## Material shown
==================================================
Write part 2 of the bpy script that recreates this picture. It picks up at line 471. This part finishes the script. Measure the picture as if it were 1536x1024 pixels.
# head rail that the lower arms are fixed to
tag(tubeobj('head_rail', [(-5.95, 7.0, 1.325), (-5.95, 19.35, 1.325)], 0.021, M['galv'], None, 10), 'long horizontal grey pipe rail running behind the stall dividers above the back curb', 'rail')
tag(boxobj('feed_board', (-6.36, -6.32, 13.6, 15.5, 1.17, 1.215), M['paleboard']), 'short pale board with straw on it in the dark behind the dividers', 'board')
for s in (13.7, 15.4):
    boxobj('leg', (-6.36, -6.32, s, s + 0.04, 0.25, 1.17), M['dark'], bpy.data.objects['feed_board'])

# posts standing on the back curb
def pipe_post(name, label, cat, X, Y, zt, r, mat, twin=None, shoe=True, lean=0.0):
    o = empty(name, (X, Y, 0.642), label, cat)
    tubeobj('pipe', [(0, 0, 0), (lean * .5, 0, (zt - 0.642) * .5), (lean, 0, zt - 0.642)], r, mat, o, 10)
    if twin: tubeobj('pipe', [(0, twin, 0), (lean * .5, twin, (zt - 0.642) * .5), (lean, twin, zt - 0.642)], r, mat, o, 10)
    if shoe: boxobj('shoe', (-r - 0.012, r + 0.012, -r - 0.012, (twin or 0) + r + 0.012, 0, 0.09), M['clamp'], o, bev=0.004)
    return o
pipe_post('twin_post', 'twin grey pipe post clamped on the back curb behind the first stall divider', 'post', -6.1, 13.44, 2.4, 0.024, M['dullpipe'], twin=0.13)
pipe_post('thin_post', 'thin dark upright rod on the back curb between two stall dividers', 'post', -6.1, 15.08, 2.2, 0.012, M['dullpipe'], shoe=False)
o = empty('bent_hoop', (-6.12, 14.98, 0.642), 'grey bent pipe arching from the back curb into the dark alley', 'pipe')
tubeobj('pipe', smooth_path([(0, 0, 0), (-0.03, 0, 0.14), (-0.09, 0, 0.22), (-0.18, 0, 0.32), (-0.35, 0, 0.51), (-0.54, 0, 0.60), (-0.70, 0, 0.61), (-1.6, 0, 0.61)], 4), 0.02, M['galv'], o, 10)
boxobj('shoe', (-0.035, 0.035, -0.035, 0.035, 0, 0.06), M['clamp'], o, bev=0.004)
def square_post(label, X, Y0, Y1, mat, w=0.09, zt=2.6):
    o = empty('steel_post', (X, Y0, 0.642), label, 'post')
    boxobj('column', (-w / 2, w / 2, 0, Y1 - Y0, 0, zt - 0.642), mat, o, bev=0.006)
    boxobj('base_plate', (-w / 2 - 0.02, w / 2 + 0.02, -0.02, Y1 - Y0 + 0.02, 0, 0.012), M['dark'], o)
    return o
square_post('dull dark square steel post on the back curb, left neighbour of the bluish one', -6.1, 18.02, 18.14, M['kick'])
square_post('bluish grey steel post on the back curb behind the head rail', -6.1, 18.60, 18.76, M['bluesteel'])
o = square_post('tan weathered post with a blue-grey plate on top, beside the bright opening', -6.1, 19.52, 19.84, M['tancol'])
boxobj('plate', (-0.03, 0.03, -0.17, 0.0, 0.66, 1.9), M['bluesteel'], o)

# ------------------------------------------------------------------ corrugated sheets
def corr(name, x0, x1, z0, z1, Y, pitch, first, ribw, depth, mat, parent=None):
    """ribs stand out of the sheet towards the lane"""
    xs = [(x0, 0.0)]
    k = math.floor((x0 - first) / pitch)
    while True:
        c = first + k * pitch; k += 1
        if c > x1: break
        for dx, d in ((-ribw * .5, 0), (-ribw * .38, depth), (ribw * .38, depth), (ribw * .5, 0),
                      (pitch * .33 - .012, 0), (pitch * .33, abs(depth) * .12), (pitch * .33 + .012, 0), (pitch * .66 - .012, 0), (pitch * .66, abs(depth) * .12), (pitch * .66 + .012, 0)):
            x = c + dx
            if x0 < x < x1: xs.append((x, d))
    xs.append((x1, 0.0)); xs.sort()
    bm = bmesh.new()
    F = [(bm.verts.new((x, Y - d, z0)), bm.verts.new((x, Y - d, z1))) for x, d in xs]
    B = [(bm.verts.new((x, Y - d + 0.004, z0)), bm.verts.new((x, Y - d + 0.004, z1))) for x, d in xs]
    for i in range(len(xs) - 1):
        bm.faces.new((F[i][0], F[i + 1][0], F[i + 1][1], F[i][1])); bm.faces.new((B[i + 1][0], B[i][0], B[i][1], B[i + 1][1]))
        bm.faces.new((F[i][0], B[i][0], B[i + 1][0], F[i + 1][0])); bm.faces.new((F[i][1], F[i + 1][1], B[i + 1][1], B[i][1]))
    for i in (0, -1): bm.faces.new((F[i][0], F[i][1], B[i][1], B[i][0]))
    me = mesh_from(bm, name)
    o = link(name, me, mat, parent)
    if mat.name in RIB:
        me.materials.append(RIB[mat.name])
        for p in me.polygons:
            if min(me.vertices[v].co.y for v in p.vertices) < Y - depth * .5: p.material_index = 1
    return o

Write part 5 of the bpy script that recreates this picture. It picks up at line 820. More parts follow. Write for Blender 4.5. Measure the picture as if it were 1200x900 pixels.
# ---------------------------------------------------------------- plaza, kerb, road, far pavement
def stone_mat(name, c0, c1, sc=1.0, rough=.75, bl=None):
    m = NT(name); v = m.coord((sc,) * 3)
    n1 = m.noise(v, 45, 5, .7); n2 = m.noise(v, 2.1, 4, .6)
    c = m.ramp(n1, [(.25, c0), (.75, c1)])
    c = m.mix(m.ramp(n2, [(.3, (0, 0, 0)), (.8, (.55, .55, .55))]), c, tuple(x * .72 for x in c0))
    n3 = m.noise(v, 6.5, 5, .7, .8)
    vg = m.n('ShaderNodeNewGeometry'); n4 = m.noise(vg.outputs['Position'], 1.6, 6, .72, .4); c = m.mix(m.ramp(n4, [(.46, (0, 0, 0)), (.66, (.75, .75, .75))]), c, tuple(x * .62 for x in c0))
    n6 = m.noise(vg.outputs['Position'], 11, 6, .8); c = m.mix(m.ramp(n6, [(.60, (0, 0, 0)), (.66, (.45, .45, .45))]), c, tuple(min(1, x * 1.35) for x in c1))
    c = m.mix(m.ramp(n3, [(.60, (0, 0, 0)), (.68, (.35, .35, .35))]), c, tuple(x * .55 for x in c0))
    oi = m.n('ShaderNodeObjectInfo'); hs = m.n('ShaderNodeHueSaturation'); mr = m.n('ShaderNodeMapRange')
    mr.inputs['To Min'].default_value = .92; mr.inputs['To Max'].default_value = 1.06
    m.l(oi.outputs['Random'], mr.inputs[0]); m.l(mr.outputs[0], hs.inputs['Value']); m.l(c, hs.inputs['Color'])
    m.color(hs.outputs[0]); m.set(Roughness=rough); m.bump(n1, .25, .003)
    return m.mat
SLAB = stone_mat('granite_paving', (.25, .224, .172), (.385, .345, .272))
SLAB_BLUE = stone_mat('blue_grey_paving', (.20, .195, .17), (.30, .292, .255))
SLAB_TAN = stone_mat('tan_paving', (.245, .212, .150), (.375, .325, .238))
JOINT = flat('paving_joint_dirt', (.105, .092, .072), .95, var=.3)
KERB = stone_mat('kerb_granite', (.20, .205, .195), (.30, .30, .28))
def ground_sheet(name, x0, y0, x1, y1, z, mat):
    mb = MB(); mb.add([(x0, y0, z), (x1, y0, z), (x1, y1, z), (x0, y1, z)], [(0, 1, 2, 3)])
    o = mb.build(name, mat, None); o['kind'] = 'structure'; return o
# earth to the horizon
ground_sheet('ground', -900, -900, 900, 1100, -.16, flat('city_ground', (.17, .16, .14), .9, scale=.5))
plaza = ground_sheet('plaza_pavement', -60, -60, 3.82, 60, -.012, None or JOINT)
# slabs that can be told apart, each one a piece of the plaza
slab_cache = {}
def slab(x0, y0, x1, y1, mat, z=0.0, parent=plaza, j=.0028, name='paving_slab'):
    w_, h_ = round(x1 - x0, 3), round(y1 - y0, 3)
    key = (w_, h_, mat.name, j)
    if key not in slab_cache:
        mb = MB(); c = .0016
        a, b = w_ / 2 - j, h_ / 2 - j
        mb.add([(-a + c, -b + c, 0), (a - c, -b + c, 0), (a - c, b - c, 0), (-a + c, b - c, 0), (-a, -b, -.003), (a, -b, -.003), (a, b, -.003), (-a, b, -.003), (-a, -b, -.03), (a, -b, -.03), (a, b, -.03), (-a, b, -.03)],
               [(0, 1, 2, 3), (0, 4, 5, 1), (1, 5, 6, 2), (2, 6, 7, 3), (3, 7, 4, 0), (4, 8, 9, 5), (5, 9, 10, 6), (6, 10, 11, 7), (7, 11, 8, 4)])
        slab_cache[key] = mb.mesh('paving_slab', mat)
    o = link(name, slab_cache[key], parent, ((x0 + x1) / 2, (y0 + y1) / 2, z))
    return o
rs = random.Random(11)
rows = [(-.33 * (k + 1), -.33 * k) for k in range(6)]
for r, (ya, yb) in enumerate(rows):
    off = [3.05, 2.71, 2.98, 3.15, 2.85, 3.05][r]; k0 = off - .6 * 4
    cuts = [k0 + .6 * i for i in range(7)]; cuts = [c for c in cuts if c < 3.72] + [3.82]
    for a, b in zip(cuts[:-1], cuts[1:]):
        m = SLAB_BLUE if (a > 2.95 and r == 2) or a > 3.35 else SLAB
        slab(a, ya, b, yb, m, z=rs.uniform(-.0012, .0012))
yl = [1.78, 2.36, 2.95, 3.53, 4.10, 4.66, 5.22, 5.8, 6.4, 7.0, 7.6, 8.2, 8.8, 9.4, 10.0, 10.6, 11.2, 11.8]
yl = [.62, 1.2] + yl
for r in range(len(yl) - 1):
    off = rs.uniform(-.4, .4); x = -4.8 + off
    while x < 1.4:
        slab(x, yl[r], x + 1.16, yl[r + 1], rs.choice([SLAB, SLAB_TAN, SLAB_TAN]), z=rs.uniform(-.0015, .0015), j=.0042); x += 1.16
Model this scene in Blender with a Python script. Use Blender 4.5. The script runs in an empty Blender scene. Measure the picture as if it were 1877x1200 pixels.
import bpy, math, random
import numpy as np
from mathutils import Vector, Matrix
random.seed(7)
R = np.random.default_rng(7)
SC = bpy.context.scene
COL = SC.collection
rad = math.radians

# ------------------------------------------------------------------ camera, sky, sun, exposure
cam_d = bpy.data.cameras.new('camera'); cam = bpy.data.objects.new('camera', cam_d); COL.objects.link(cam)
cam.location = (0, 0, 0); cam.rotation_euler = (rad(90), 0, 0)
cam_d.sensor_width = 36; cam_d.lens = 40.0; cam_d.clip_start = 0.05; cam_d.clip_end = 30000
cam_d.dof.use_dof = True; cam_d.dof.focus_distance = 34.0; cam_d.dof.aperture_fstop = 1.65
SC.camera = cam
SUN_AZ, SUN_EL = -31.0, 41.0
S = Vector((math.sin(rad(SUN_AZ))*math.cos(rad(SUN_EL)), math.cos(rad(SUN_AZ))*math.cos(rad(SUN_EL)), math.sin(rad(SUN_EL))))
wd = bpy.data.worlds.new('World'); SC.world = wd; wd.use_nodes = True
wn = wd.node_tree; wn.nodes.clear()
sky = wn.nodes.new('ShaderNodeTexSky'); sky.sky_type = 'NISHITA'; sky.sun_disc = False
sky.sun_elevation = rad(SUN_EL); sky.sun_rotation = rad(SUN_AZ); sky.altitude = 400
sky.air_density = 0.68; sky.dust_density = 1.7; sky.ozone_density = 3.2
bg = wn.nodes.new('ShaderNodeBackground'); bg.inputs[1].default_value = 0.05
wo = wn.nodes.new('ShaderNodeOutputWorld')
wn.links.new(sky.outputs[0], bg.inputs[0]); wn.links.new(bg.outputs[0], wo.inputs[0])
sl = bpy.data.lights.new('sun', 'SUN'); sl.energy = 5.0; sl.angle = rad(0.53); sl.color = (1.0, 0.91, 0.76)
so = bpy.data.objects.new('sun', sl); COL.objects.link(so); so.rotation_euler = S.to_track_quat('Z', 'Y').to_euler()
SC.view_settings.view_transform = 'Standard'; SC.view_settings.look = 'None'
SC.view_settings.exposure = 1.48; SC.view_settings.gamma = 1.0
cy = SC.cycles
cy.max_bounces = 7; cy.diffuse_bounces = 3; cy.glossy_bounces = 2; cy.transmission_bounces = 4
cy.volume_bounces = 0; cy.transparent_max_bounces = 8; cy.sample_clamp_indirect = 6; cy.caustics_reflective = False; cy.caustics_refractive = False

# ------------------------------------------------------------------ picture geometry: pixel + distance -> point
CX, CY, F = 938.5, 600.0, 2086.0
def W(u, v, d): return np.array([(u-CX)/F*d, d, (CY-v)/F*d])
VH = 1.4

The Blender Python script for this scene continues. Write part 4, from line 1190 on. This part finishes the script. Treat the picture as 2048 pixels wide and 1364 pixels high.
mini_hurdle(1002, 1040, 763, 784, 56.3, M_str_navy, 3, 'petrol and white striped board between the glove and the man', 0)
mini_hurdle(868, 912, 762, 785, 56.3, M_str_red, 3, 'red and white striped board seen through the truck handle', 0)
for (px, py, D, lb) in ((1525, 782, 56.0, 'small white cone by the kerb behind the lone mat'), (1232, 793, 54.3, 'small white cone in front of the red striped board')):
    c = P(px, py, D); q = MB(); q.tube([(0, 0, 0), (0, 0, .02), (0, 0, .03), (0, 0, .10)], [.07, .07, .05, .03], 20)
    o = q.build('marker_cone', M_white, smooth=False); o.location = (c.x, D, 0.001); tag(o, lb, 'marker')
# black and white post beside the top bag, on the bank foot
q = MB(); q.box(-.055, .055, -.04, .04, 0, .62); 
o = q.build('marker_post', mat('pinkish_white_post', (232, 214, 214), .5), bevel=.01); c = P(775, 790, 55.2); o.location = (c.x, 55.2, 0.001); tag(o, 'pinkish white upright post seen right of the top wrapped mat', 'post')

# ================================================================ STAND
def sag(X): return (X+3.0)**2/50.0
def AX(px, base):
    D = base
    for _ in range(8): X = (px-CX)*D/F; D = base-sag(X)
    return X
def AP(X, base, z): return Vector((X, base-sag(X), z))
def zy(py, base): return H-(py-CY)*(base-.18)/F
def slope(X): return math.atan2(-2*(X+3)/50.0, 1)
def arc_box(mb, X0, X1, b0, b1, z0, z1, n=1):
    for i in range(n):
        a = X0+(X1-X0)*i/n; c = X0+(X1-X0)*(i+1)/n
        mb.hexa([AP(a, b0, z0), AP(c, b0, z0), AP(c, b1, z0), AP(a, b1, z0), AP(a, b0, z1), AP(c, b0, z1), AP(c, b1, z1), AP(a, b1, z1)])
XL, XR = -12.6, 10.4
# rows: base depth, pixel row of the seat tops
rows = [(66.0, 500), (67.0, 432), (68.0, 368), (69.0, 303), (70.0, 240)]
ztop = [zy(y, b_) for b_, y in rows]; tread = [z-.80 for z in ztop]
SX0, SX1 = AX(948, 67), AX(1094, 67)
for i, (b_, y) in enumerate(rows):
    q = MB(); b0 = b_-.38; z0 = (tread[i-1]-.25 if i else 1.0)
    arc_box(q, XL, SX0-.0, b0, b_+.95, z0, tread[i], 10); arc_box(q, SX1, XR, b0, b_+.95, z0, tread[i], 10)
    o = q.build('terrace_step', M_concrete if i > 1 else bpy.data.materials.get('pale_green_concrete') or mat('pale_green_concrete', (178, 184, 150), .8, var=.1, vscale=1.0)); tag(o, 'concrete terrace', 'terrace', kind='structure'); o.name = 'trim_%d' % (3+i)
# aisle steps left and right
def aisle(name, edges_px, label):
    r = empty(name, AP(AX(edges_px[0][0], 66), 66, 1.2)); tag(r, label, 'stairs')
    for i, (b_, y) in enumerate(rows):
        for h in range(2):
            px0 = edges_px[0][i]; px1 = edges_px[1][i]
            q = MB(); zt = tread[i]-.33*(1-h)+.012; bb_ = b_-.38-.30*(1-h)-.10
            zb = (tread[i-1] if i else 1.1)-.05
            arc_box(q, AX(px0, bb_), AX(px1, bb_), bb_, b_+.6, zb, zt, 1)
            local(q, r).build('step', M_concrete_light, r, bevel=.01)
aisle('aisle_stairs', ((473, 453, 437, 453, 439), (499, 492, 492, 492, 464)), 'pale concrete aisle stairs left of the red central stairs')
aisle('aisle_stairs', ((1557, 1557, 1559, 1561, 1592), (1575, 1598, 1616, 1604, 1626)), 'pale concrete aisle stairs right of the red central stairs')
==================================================
## Set exercise
Copy out every line from the data above that has "scene" in it.

## Solution
Model this scene in Blender with a Python script. Use Blender 4.5. The script runs in an empty Blender scene. Measure the picture as if it were 1877x1200 pixels.
SC = bpy.context.scene
The Blender Python script for this scene continues. Write part 4, from line 1190 on. This part finishes the script. Treat the picture as 2048 pixels wide and 1364 pixels high.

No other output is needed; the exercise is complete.